What it means to be one voice among many

Speaking from where you are

I’ve been thinking about what it means to be asked to add your voice to shared work. Not to speak for others or tidy everything into one neat story, but simply to speak from your own place.

Recently, I was one of the contributors to Unison Cymru's 25 Voices, a collection of perspectives from across Wales on local government and services. What struck me wasn’t the number of people involved, but the way we all genuinely mattered. Each voice stood on its own, nothing smoothed out to fit a single narrative. We were welcomed warmly and safely and invited to offer what we wanted in the way that felt right to us, it felt fair and inclusive.

There’s a responsibility that comes with being invited into spaces like this though, with a platform for perspectives to sit and be seen by many. It’s easy, especially in inclusion work, to slip from “this is my experience” into “this is the experience”. I’ve seen how quickly good intentions can harden into an unofficial narrative that others feel they can’t challenge, or know no different. That’s why, as advocates and practitioners of inclusion, passing the mic matters.

When one story starts to repeatedly stand in for many, quieter voices fall away. Nuance disappears. Context gets lost. The picture narrows instead of widening. One person’s version can quietly become the norm, and before we realise it, we’ve drifted into a new, unintended inclusion elite, with policy, projects and academic work subtly reinforcing a single view without meaning to.

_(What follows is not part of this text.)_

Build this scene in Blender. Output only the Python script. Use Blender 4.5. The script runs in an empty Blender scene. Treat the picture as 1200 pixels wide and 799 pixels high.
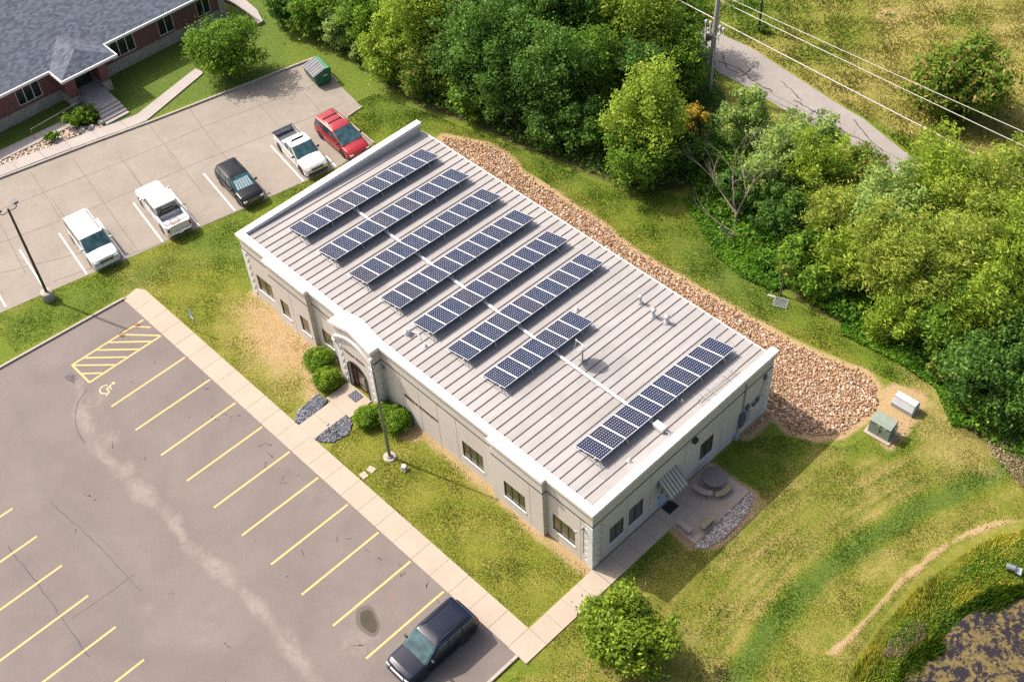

In the Unison Cymru report, I was speaking from my rural life and the perspective that brings, not from a local government role. No one was asked to contribute more than they could, which widened the scope for involvement. Even on a low‑energy day, people might still be able to share something and be heard. No single voice became the authority. The strength of the report comes from the mix, with different angles and experiences held side by side to create a fuller picture.

I’ve long been noticing this across inclusion and advocacy spaces. In the rush to be helpful or to get it right, we can end up flattening difference without meaning to, when we speak for ‘all’. And that matters, because when we collapse difference, we lose the very thing inclusion is meant to protect.

So, what can we do about it?
For me, it comes back to a few simple practices:

*Speak from where you are, not for everyone.

*Name your contribution as your perspective, creating space for others to name theirs.

*Leave space, real space, for voices that aren’t yours.

*Resist the urge to tidy complexity away. Mess makes for clarity…. eventually!

*Notice when your version starts to become the version - and pass the mic.

Fair inclusion isn’t about finding the most polished or confident voice. It’s about making room for many voices, from many places, and letting each one speak in its own way. Inclusion works best when each person speaks from their own place, no one voice becomes the authority, and difference is allowed to stay visible, even when it feels a bit messy. Losing the polish is often what makes room for real progress.

Fairness often looks like this - not collapsing difference, not tidying complexity away, but letting it stay visible.

I’m still sitting with what it means to contribute without overreaching, to speak without speaking over, and to listen as carefully as I write, because I’m sometimes wise, never finished, and always learning.